Stargazing at Torrance Barren
Stargazing at Torrance Barren | © OTMPC

For an outdoor adventure

From a leisurely paddle to adrenaline-pumping rapids or winter sports and activities, outdoor adventures are easily had in cottage country. You could kayak in Georgian Bay, paddle any one of Ontario’s half a million lakes and rivers or explore shipwrecks at Fathom Five National Park. During the winter, spend your weekends at cottages that are close to the slopes, so you can practice flying down snowy hills and explore frosted forests.

Fathom Five National Marine Park
Fathom Five National Marine Park | © OTMPC

For the hiking and trails

One of the best ways to discover cottage country is on foot. Muskoka’s incredible looping terrains through lakes and woodlands offer plenty of options for day hikes. The cottage region around Arrowhead Provincial Park in the heart of Muskoka is very popular. The trails surrounding Lake Mayflower and Lake Arrowhead have the historical remains of homes from 1870 which make for an interesting vista.

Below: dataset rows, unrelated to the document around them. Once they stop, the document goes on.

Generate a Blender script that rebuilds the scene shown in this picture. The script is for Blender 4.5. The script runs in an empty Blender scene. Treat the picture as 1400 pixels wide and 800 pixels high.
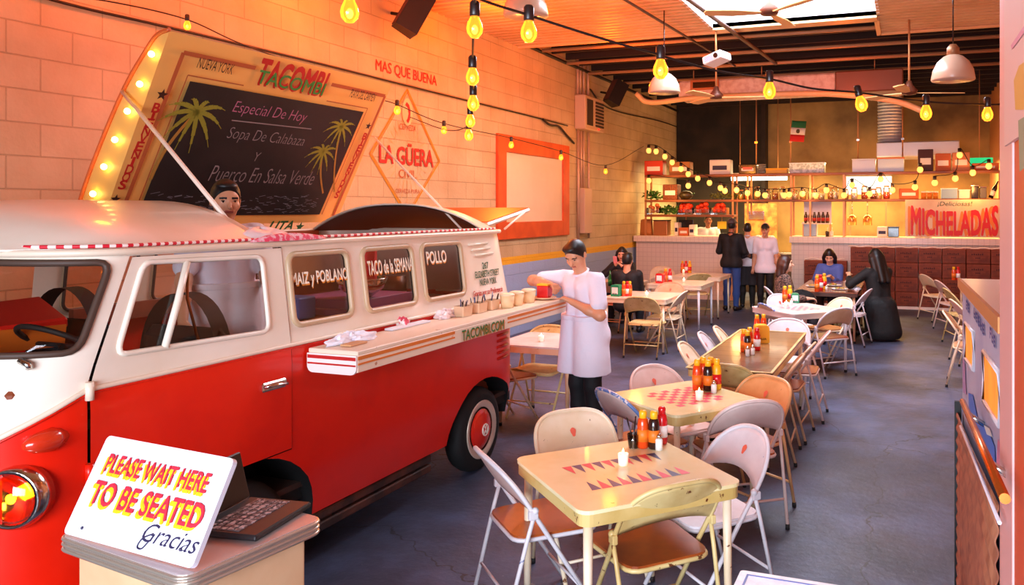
import bpy, math, random
import numpy as np
from mathutils import Vector, Matrix
from mathutils.geometry import delaunay_2d_cdt
random.seed(7)
SC = bpy.context.scene
COL = SC.collection
PI = math.pi
R = math.radians

# ------------------------------------------------ camera, world, main lights, exposure
CAM_H = 1.95
YAW = math.atan((1245 - 850) / 1090.0)
cam = bpy.data.objects.new('camera', bpy.data.cameras.new('camera'))
COL.objects.link(cam)
cam.location = (0, 0, CAM_H)
cam.rotation_euler = (PI / 2, 0, YAW)
cam.data.sensor_width = 36
cam.data.lens = 1090 / 1400 * 36
cam.data.shift_x = (700 - 850) / 1400
cam.data.shift_y = (286 - 400) / 1400
cam.data.clip_start = 0.05
SC.camera = cam

wd = bpy.data.worlds.new('daylight'); SC.world = wd; wd.use_nodes = True
_bg = wd.node_tree.nodes['Background']
_bg.inputs[0].default_value = (0.72, 0.82, 1.0, 1)
_bg.inputs[1].default_value = 0.15

SC.view_settings.view_transform = 'Standard'
SC.view_settings.look = 'None'
SC.view_settings.exposure = 0.22
SC.view_settings.gamma = 1
SC.view_settings.use_curve_mapping = False
SC.cycles.use_denoising = True
SC.cycles.max_bounces = 6
SC.cycles.sample_clamp_indirect = 4.0

def light(name, kind, loc, power, color, **kw):
    l = bpy.data.lights.new(name, kind); l.energy = power; l.color = color
    for k, v in kw.items():
        if k != 'rot': setattr(l, k, v)
    o = bpy.data.objects.new(name, l); COL.objects.link(o); o.location = loc
    o.rotation_euler = kw.get('rot', (0, 0, 0))
    return o
DEEP = (1.0, 0.13, 0.002)
WARM = (1.0, 0.34, 0.04)
# daylight: skylight above the dining floor, and the open street front behind the camera
light('skylight_daylight', 'AREA', (-1.5, 9.0, 4.85), 300, (0.74, 0.85, 1.0), shape='RECTANGLE', size=2.1, size_y=3.9, spread=R(165))
light('street_front_daylight', 'AREA', (-0.7, -2.6, 1.8), 215, (0.78, 0.86, 1.0), shape='RECTANGLE', size=3.6, size_y=2.2, spread=R(110), rot=(R(80), 0, R(4)))
# warm bulbs strung along the ceiling (the strings run on past the top of the frame)
for x, y, z, p in ((-5.1, 4.3, 4.2, 42), (-5.0, 6.3, 4.15, 72), (-4.9, 8.8, 4.1, 60), (-3.2, 8.0, 4.1, 50), (-4.4, 11.6, 4.1, 50), (-1.0, 13.2, 3.9, 25)):
    light('bulb_string_glow', 'POINT', (x, y, z), p, DEEP, shadow_soft_size=0.12)
for x, y, z, p in ((-4.2, 7.6, 2.9, 42), (-4.4, 10.4, 3.0, 38), (-4.6, 13.4, 3.0, 26), (-2.9, 5.2, 2.75, 20), (-0.6, 4.6, 2.8, 2.5)):
    light('bulb_string_glow', 'POINT', (x, y, z), p, WARM, shadow_soft_size=0.12)
# kitchen work lights
light('kitchen_work_light', 'AREA', (-2.9, 18.6, 3.0), 290, (1.0, 0.72, 0.32), shape='RECTANGLE', size=4.5, size_y=1.2)
light('kitchen_work_light', 'AREA', (0.0, 18.4, 3.0), 290, (1.0, 0.62, 0.22), shape='RECTANGLE', size=3.0, size_y=1.2)

# ------------------------------------------------ measuring helpers (photo frame taken as 1400 x 800)
_c, _s = math.cos(YAW), math.sin(YAW)
def ray(u, v):
    a = (u - 850) / 1090.0
    return (a * _c - _s, a * _s + _c, (286 - v) / 1090.0)
def onZ(u, v, z):
    r = ray(u, v); t = (z - CAM_H) / r[2]; return Vector((r[0] * t, r[1] * t, z))
def onX(u, v, x):
    r = ray(u, v); t = x / r[0]; return Vector((x, r[1] * t, CAM_H + r[2] * t))
def onY(u, v, y):
    r = ray(u, v); t = y / r[1]; return Vector((r[0] * t, y, CAM_H + r[2] * t))
def proj(p):
    xc = p[0] * _c + p[1] * _s; zc = -p[0] * _s + p[1] * _c
    return 850 + 1090 * xc / zc, 286 - 1090 * (p[2] - CAM_H) / zc

# ------------------------------------------------ materials
def lin(h):
    if isinstance(h, str):
        h = [int(h[i:i + 2], 16) / 255 for i in (0, 2, 4)]
        return tuple(c / 12.92 if c <= 0.04045 else ((c + 0.055) / 1.055) ** 2.4 for c in h)
    return tuple(h)
MATS = {}
def mat(name, col, rough=0.5, metal=0.0, emit=None, es=0.0, col2=None, nscale=8.0, lo=0.42, hi=0.62, bump=0.0, bscale=40.0,
        coat=0.0, wear=None, wlo=0.63, wscale=14.0, spec=0.5, detail=4.0):
    if name in MATS: return MATS[name]
    m = bpy.data.materials.new(name); m.use_nodes = True; MATS[name] = m
    nt = m.node_tree; N = nt.nodes; L = nt.links
    b = N['Principled BSDF']
    b.inputs['Base Color'].default_value = (*lin(col), 1)
    b.inputs['Roughness'].default_value = rough; b.inputs['Metallic'].default_value = metal
    b.inputs['Coat Weight'].default_value = coat; b.inputs['Coat Roughness'].default_value = 0.08
    b.inputs['Specular IOR Level'].default_value = spec
    if emit is not None:
        b.inputs['Emission Color'].default_value = (*lin(emit), 1); b.inputs['Emission Strength'].default_value = es
    out = None
    if col2 or wear or bump:
        tc = N.new('ShaderNodeTexCoord')
    if col2:
        n = N.new('ShaderNodeTexNoise'); n.inputs['Scale'].default_value = nscale; n.inputs['Detail'].default_value = detail
        L.new(tc.outputs['Object'], n.inputs['Vector'])
        r = N.new('ShaderNodeValToRGB'); r.color_ramp.elements[0].position = lo; r.color_ramp.elements[1].position = hi
        r.color_ramp.elements[0].color = (*lin(col), 1); r.color_ramp.elements[1].color = (*lin(col2), 1)
        L.new(n.outputs['Fac'], r.inputs['Fac']); out = r.outputs['Color']
    if wear:
        n = N.new('ShaderNodeTexNoise'); n.inputs['Scale'].default_value = wscale; n.inputs['Detail'].default_value = 8
        n.inputs['Roughness'].default_value = 0.65
        L.new(tc.outputs['Object'], n.inputs['Vector'])
        r = N.new('ShaderNodeValToRGB'); r.color_ramp.elements[0].position = wlo; r.color_ramp.elements[1].position = wlo + 0.02
        L.new(n.outputs['Fac'], r.inputs['Fac'])
        mx = N.new('ShaderNodeMix'); mx.data_type = 'RGBA'
        if out: L.new(out, mx.inputs[6])
        else: mx.inputs[6].default_value = (*lin(col), 1)
        mx.inputs[7].default_value = (*lin(wear), 1)
        L.new(r.outputs['Color'], mx.inputs[0]); out = mx.outputs[2]
    if out: L.new(out, b.inputs['Base Color'])
    if bump:
        n = N.new('ShaderNodeTexNoise'); n.inputs['Scale'].default_value = bscale; n.inputs['Detail'].default_value = 5
        L.new(tc.outputs['Object'], n.inputs['Vector'])
        bp = N.new('ShaderNodeBump'); bp.inputs['Strength'].default_value = bump; bp.inputs['Distance'].default_value = 0.02
        L.new(n.outputs['Fac'], bp.inputs['Height']); L.new(bp.outputs['Normal'], b.inputs['Normal'])
    return m
def glass_mat(name, tint=(1, 1, 1), refl=0.10, rough=0.02):
    if name in MATS: return MATS[name]
    m = bpy.data.materials.new(name); m.use_nodes = True; MATS[name] = m
    nt = m.node_tree; N = nt.nodes; L = nt.links; N.clear()
    o = N.new('ShaderNodeOutputMaterial'); mx = N.new('ShaderNodeMixShader')
    t = N.new('ShaderNodeBsdfTransparent'); t.inputs[0].default_value = (*tint, 1)
    g = N.new('ShaderNodeBsdfGlossy'); g.inputs['Roughness'].default_value = rough
    fr = N.new('ShaderNodeFresnel'); fr.inputs[0].default_value = 1.45
    ad = N.new('ShaderNodeMath'); ad.operation = 'ADD'; ad.inputs[1].default_value = refl - 0.04
    L.new(fr.outputs[0], ad.inputs[0]); L.new(ad.outputs[0], mx.inputs[0])
    L.new(t.outputs[0], mx.inputs[1]); L.new(g.outputs[0], mx.inputs[2]); L.new(mx.outputs[0], o.inputs[0])
    return m

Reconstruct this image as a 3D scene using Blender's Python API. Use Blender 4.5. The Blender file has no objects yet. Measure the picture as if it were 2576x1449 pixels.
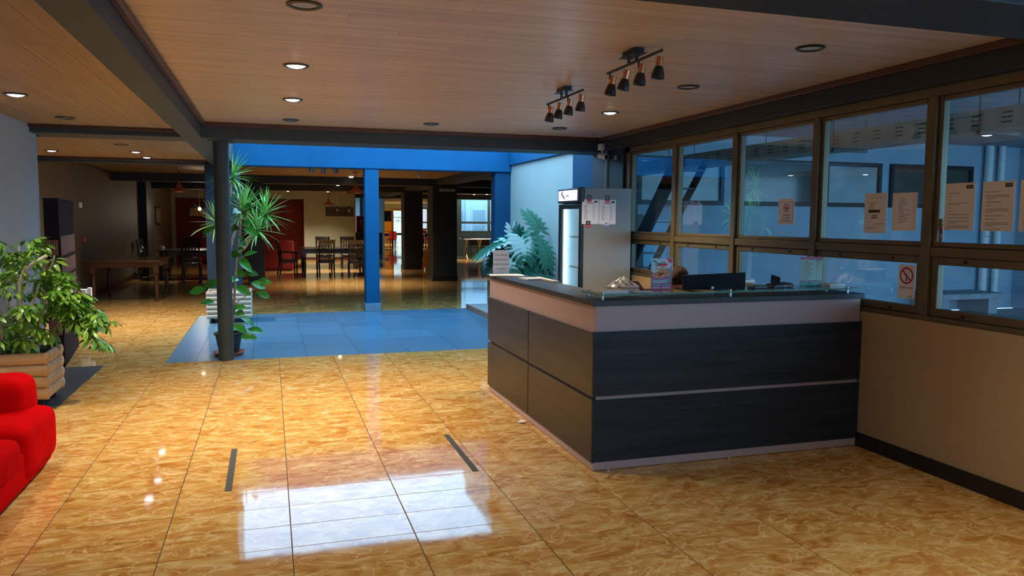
import bpy, bmesh, math, random
from mathutils import Vector, Matrix, Euler
R = math.radians
rnd = random.Random(7)
SC = bpy.context.scene
COL = SC.collection

# ------------------------------------------------------------------ camera
cam_d = bpy.data.cameras.new('camera')
cam = bpy.data.objects.new('camera', cam_d)
COL.objects.link(cam)
cam_d.sensor_width = 36.0
cam_d.lens = 36.0 * 1932.0 / 2576.0
cam_d.clip_end = 200
YAW, PIT, ROL = R(17.49), R(5.055), R(0.357)
f0 = Vector((math.sin(YAW), math.cos(YAW), 0)); r0 = Vector((math.cos(YAW), -math.sin(YAW), 0)); u0 = Vector((0, 0, 1))
f2 = f0 * math.cos(PIT) - u0 * math.sin(PIT); u2 = u0 * math.cos(PIT) + f0 * math.sin(PIT)
r3 = r0 * math.cos(ROL) + u2 * math.sin(ROL); u3 = u2 * math.cos(ROL) - r0 * math.sin(ROL)
mw = Matrix((r3, u3, -f2)).transposed().to_4x4(); mw.translation = (0, 0, 1.6)
cam.matrix_world = mw
SC.camera = cam

# ------------------------------------------------------------------ world, exposure
SKY = (2.2, 4.5, 6.9)
wd = bpy.data.worlds.new('sky'); SC.world = wd; wd.use_nodes = True
wd.node_tree.nodes['Background'].inputs[0].default_value = (SKY[0] / 7, SKY[1] / 7, SKY[2] / 7, 1)
wd.node_tree.nodes['Background'].inputs[1].default_value = 7.0
SC.view_settings.view_transform = 'Standard'
SC.view_settings.look = 'None'
SC.view_settings.exposure = 0.0
SC.view_settings.gamma = 1.0
SC.view_settings.use_curve_mapping = False
SC.cycles.use_denoising = True
SC.cycles.max_bounces = 10
SC.cycles.diffuse_bounces = 5
SC.cycles.transparent_max_bounces = 12
SC.cycles.caustics_reflective = False
SC.cycles.caustics_refractive = False
SC.cycles.sample_clamp_indirect = 6.0
LAMP = (1.0, 0.88, 0.70)
LAMP_W = 215.0

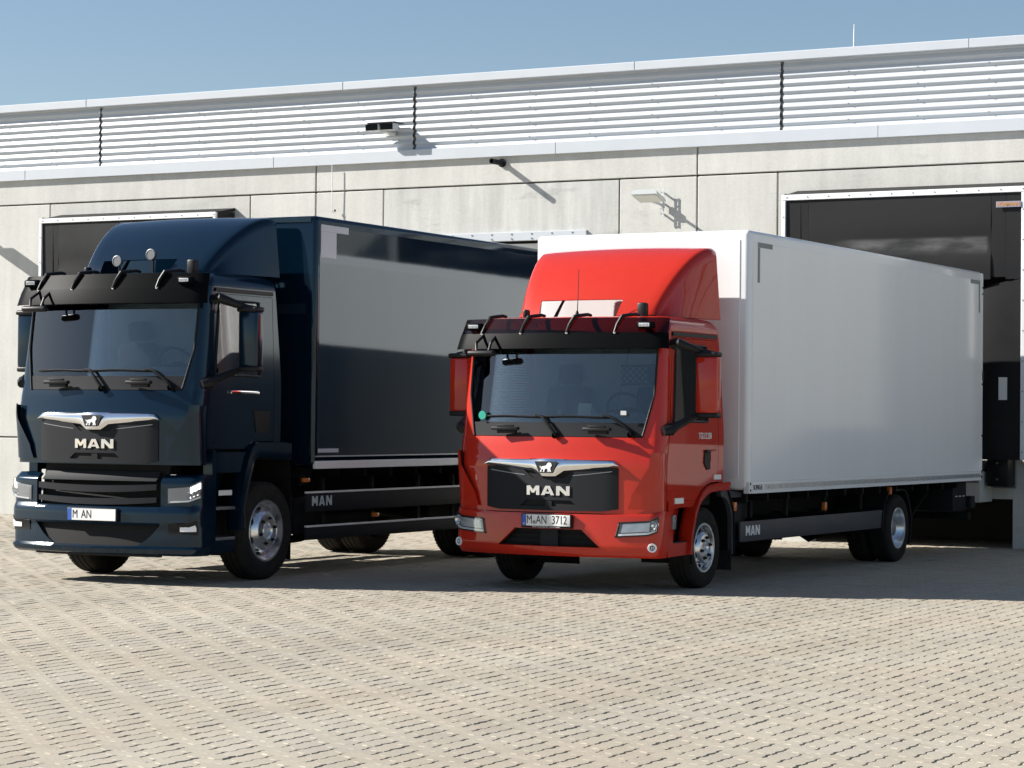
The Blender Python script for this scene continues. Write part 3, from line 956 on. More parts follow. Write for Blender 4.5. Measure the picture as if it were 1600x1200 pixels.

At almost 900 kilometres, the Bruce Trail runs from Niagara to Tobermory and is Canada’s oldest and longest footpath. There are plenty of vacation homes close to this UNESCO biosphere reserve that will let visitors discover the waterfalls, limestone caves, and forests along this trail. Haliburton’s extensive trail network is a dream come true for avid for hikers and mountain bikers. In Prince Edward County, hikers can wander through Cedar Sands Trail and experience the unique ecology of a dune forest.